**Task to complete**
The records that follow should be retyped word for word.

**Input material**
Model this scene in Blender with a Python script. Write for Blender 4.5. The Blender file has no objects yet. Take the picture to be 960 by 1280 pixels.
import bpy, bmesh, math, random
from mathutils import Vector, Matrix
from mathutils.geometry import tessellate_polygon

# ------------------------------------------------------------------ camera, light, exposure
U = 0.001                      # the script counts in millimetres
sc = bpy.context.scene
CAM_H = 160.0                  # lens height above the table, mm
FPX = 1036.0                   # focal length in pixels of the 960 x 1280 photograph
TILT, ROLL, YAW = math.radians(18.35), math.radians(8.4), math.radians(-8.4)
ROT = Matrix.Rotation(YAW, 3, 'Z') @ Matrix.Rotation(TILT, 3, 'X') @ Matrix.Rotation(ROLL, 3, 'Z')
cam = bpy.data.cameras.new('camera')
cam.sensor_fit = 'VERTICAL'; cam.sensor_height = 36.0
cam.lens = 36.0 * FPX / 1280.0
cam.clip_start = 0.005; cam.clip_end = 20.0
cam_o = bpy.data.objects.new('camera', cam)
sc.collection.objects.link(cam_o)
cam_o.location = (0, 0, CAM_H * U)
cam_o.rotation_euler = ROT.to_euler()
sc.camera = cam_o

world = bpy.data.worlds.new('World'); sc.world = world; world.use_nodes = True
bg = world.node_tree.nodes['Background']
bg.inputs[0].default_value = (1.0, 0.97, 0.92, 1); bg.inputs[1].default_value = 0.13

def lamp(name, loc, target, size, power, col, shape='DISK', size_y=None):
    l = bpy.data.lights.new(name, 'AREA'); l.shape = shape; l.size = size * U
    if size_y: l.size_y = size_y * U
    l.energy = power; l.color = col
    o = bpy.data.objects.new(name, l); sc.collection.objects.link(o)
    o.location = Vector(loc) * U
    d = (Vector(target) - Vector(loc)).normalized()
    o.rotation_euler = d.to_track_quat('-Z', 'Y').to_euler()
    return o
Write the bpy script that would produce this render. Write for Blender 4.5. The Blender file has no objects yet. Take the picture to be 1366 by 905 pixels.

**Solution for this task**
Model this scene in Blender with a Python script. Write for Blender 4.5. The Blender file has no objects yet. Take the picture to be 960 by 1280 pixels.
import bpy, bmesh, math, random
from mathutils import Vector, Matrix
from mathutils.geometry import tessellate_polygon

# ------------------------------------------------------------------ camera, light, exposure
U = 0.001                      # the script counts in millimetres
sc = bpy.context.scene
CAM_H = 160.0                  # lens height above the table, mm
FPX = 1036.0                   # focal length in pixels of the 960 x 1280 photograph
TILT, ROLL, YAW = math.radians(18.35), math.radians(8.4), math.radians(-8.4)
ROT = Matrix.Rotation(YAW, 3, 'Z') @ Matrix.Rotation(TILT, 3, 'X') @ Matrix.Rotation(ROLL, 3, 'Z')
cam = bpy.data.cameras.new('camera')
cam.sensor_fit = 'VERTICAL'; cam.sensor_height = 36.0
cam.lens = 36.0 * FPX / 1280.0
cam.clip_start = 0.005; cam.clip_end = 20.0
cam_o = bpy.data.objects.new('camera', cam)
sc.collection.objects.link(cam_o)
cam_o.location = (0, 0, CAM_H * U)
cam_o.rotation_euler = ROT.to_euler()
sc.camera = cam_o

world = bpy.data.worlds.new('World'); sc.world = world; world.use_nodes = True
bg = world.node_tree.nodes['Background']
bg.inputs[0].default_value = (1.0, 0.97, 0.92, 1); bg.inputs[1].default_value = 0.13

def lamp(name, loc, target, size, power, col, shape='DISK', size_y=None):
    l = bpy.data.lights.new(name, 'AREA'); l.shape = shape; l.size = size * U
    if size_y: l.size_y = size_y * U
    l.energy = power; l.color = col
    o = bpy.data.objects.new(name, l); sc.collection.objects.link(o)
    o.location = Vector(loc) * U
    d = (Vector(target) - Vector(loc)).normalized()
    o.rotation_euler = d.to_track_quat('-Z', 'Y').to_euler()
    return o
Write the bpy script that would produce this render. Write for Blender 4.5. The Blender file has no objects yet. Take the picture to be 1366 by 905 pixels.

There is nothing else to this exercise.